+++ Raw data
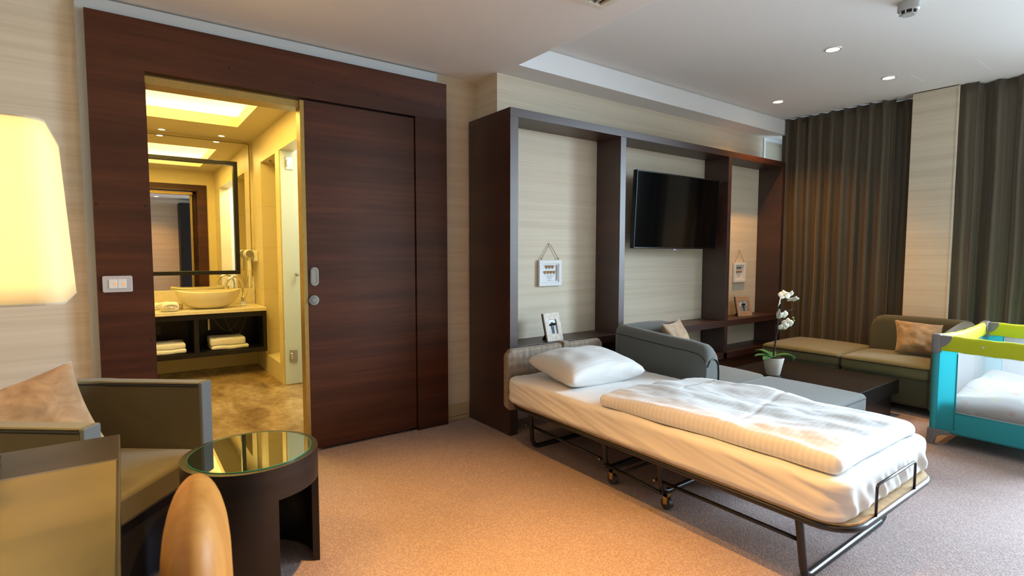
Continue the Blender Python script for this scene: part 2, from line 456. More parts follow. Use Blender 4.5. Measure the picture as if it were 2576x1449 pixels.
# skirting
w = MB(); w.box(1.973, 2.192, 3.553, 3.567, 0, .028); w.box(1.973, 2.192, 3.550, 3.567, .032, .125)
struct('baseboard_back', w, mat('beige_skirting', (.50, .42, .26), .5), bevel=.003)
# pale backing strip around the wooden surround
w = MB(); w.box(-.135, -.092, 3.535, 3.567, 0, 2.60); w.box(-.092, 1.915, 3.535, 3.567, 2.535, 2.60)
struct('trim_4', w, 'grey_trim')
# wooden surround of the sliding door
w = MB(); w.box(-.098, .145, 3.50, 3.566, 0, 2.527); w.box(.145, 1.973, 3.50, 3.566, 2.262, 2.527)
w.box(1.722, 1.973, 3.50, 3.566, 0, 2.262)
struct('door_1', w, 'wood')
dr = bpy.data.objects['door_1']
w = MB(); w.box(1.69, 1.722, 3.535, 3.566, 0, 2.262); w.box(.95, 1.69, 3.545, 3.566, 2.24, 2.262)
build('groove', w, 'wood_gap', dr)
w = MB(); w.box(.145, .97, 3.53, 3.66, 2.205, 2.245)
build('track_cover', w, 'brass', dr)
w = MB()
for x in (-.085, .125):
    for z in (.33, .82, 1.55): w.cyl((x, 3.4985, z), .006, .003, 12, 'y')
for x in (.55, 1.02, 1.45, 1.93): w.cyl((x, 3.4985, 2.36), .006, .003, 12, 'y')
build('screw_cap', w, 'pureblack', dr)
leaf = build('door_leaf', B(.965, 1.716, 3.512, 3.552, .018, 2.250), 'wood', dr, bevel=.002)
build('leaf_edge', B(.940, .965, 3.514, 3.60, .018, 2.248), 'brass', leaf)
def oval(cx, cz, hw, hh, r, n=8):
    o = []
    for qx, qz, a0 in ((cx + hw - r, cz + hh - r, 0), (cx - hw + r, cz + hh - r, 90), (cx - hw + r, cz - hh + r, 180), (cx + hw - r, cz - hh + r, 270)):
        o += [(qx + r * math.cos(math.radians(a0 + 90 * i / n)), qz + r * math.sin(math.radians(a0 + 90 * i / n))) for i in range(n + 1)]
    return o
def prism_y(mb, outl, y0, y1):
    n = len(outl); vs = [(x, y0, z) for x, z in outl] + [(x, y1, z) for x, z in outl]
    return mb.add(vs, [(k, (k + 1) % n, n + (k + 1) % n, n + k) for k in range(n)] + [tuple(range(n)), tuple(reversed(range(n, 2 * n)))])
def ring_y(mb, o1, o2, y0, y1):
    n = len(o1); vs = [(x, y0, z) for x, z in o1] + [(x, y0, z) for x, z in o2] + [(x, y1, z) for x, z in o1] + [(x, y1, z) for x, z in o2]
    fs = []
    for k in range(n):
        j = (k + 1) % n
        fs += [(k, j, n + j, n + k), (2 * n + k, 3 * n + k, 3 * n + j, 2 * n + j), (k, 2 * n + k, 2 * n + j, j), (n + k, n + j, 3 * n + j, 3 * n + k)]
    return mb.add(vs, fs)
w = MB(); ring_y(w, oval(1.005, 1.147, .026, .060, .026), oval(1.005, 1.147, .017, .050, .017), 3.505, 3.513)
h = build('door_handle', w, 'chrome', leaf, smooth='auto')
w = MB(); prism_y(w, oval(1.005, 1.147, .017, .050, .017), 3.510, 3.5125)
build('handle_recess', w, 'steel', h)
w = MB(); ring_y(w, oval(.998, .995, .032, .032, .0319), oval(.998, .995, .020, .020, .0199), 3.503, 3.513); w.cyl((.998, 3.506, .995), .0195, .007, 24, 'y')
k = build('door_lock', w, 'chrome', leaf, smooth='auto')
build('thumb_turn', B(.990, 1.006, 3.500, 3.506, .989, 1.001), 'steel', k)
# bathroom side casing
w = MB(); w.box(1.04, 1.15, 3.75, 3.785, 0, 2.27); w.box(.03, .13, 3.75, 3.785, 0, 2.27); w.box(.03, 1.15, 3.75, 3.785, 2.27, 2.35)
w.box(1.02, 1.04, 3.57, 3.785, 0, 2.27); w.box(.13, .15, 3.57, 3.785, 0, 2.2)
struct('trim_5', w, 'wood')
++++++
## What needs to be done
Take the listing above and restate it word for word, without its pictures.

## Task answer
Continue the Blender Python script for this scene: part 2, from line 456. More parts follow. Use Blender 4.5. Measure the picture as if it were 2576x1449 pixels.
# skirting
w = MB(); w.box(1.973, 2.192, 3.553, 3.567, 0, .028); w.box(1.973, 2.192, 3.550, 3.567, .032, .125)
struct('baseboard_back', w, mat('beige_skirting', (.50, .42, .26), .5), bevel=.003)
# pale backing strip around the wooden surround
w = MB(); w.box(-.135, -.092, 3.535, 3.567, 0, 2.60); w.box(-.092, 1.915, 3.535, 3.567, 2.535, 2.60)
struct('trim_4', w, 'grey_trim')
# wooden surround of the sliding door
w = MB(); w.box(-.098, .145, 3.50, 3.566, 0, 2.527); w.box(.145, 1.973, 3.50, 3.566, 2.262, 2.527)
w.box(1.722, 1.973, 3.50, 3.566, 0, 2.262)
struct('door_1', w, 'wood')
dr = bpy.data.objects['door_1']
w = MB(); w.box(1.69, 1.722, 3.535, 3.566, 0, 2.262); w.box(.95, 1.69, 3.545, 3.566, 2.24, 2.262)
build('groove', w, 'wood_gap', dr)
w = MB(); w.box(.145, .97, 3.53, 3.66, 2.205, 2.245)
build('track_cover', w, 'brass', dr)
w = MB()
for x in (-.085, .125):
    for z in (.33, .82, 1.55): w.cyl((x, 3.4985, z), .006, .003, 12, 'y')
for x in (.55, 1.02, 1.45, 1.93): w.cyl((x, 3.4985, 2.36), .006, .003, 12, 'y')
build('screw_cap', w, 'pureblack', dr)
leaf = build('door_leaf', B(.965, 1.716, 3.512, 3.552, .018, 2.250), 'wood', dr, bevel=.002)
build('leaf_edge', B(.940, .965, 3.514, 3.60, .018, 2.248), 'brass', leaf)
def oval(cx, cz, hw, hh, r, n=8):
    o = []
    for qx, qz, a0 in ((cx + hw - r, cz + hh - r, 0), (cx - hw + r, cz + hh - r, 90), (cx - hw + r, cz - hh + r, 180), (cx + hw - r, cz - hh + r, 270)):
        o += [(qx + r * math.cos(math.radians(a0 + 90 * i / n)), qz + r * math.sin(math.radians(a0 + 90 * i / n))) for i in range(n + 1)]
    return o
def prism_y(mb, outl, y0, y1):
    n = len(outl); vs = [(x, y0, z) for x, z in outl] + [(x, y1, z) for x, z in outl]
    return mb.add(vs, [(k, (k + 1) % n, n + (k + 1) % n, n + k) for k in range(n)] + [tuple(range(n)), tuple(reversed(range(n, 2 * n)))])
def ring_y(mb, o1, o2, y0, y1):
    n = len(o1); vs = [(x, y0, z) for x, z in o1] + [(x, y0, z) for x, z in o2] + [(x, y1, z) for x, z in o1] + [(x, y1, z) for x, z in o2]
    fs = []
    for k in range(n):
        j = (k + 1) % n
        fs += [(k, j, n + j, n + k), (2 * n + k, 3 * n + k, 3 * n + j, 2 * n + j), (k, 2 * n + k, 2 * n + j, j), (n + k, n + j, 3 * n + j, 3 * n + k)]
    return mb.add(vs, fs)
w = MB(); ring_y(w, oval(1.005, 1.147, .026, .060, .026), oval(1.005, 1.147, .017, .050, .017), 3.505, 3.513)
h = build('door_handle', w, 'chrome', leaf, smooth='auto')
w = MB(); prism_y(w, oval(1.005, 1.147, .017, .050, .017), 3.510, 3.5125)
build('handle_recess', w, 'steel', h)
w = MB(); ring_y(w, oval(.998, .995, .032, .032, .0319), oval(.998, .995, .020, .020, .0199), 3.503, 3.513); w.cyl((.998, 3.506, .995), .0195, .007, 24, 'y')
k = build('door_lock', w, 'chrome', leaf, smooth='auto')
build('thumb_turn', B(.990, 1.006, 3.500, 3.506, .989, 1.001), 'steel', k)
# bathroom side casing
w = MB(); w.box(1.04, 1.15, 3.75, 3.785, 0, 2.27); w.box(.03, .13, 3.75, 3.785, 0, 2.27); w.box(.03, 1.15, 3.75, 3.785, 2.27, 2.35)
w.box(1.02, 1.04, 3.57, 3.785, 0, 2.27); w.box(.13, .15, 3.57, 3.785, 0, 2.2)
struct('trim_5', w, 'wood')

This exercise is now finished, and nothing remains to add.